Why is the lobster wearing seashells?
– Because she was shore they were current-ly trending.

Why couldn’t the woman eat shrimp, lobsters, and clams that have been cooked by heated water vapor?
– She has shellfish steam issues.

I wouldn’t let Sean Connery play with my pet lobsters.
– He called me a “Shellfish Basterd.”

How did the lobster get home last night?
– He took a crab.

Have you heard, the new lobster neighbors didn’t give any gifts to anyone on Christmas?
– They’re quite shellfish.

What would you call a marine crustacean who’s the gangster of the sea?
– The mobster lobster.

What’s the difference between a dirty bus stop and a lobster with breast implants?
– One is a crusty bus station the other is a busty crustacean

Why did the lobster blush?
– It saw the ocean’s bottom.

Where do lobsters and crabs go when they have to catch their trains?…
– They all go to King’s Crustation.

What is the basic difference between a lobster and a mobster?
– Just one ransom letter.

Did you hear about the fight at Red Lobster?
– Four fish were battered!

A guy goes to a $5 lady of the night and he gets crabs
– So the next day, he goes back to complain.

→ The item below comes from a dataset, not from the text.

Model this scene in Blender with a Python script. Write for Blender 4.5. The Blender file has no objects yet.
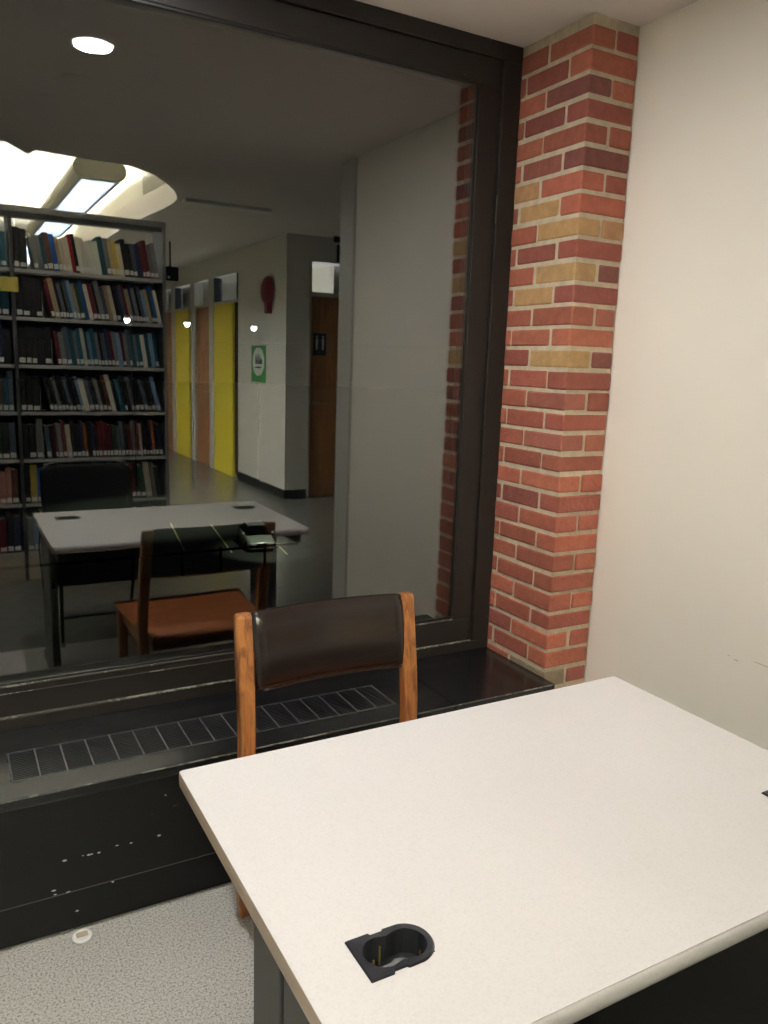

What does the crab say when she’s disagreeing with the lobster?
– “I don’t quite sea it that way!”

What is the favorite shot of one lobster in tennis?
– The ‘lob’.

Why did the little lobster start wearing fancy clothes to the posh pier school?
– She did it out of pier pressure.

What do you call a crab that throws things?
– A lobster.

You hear about the fight at red lobster?
– Four fish were battered!

When he arrived back at the beach Ms Lobster exclaimed “Where’s my ice cream cone?
– “Well”, he said. “I decided to eat mine, then yours melted so I ate that too.”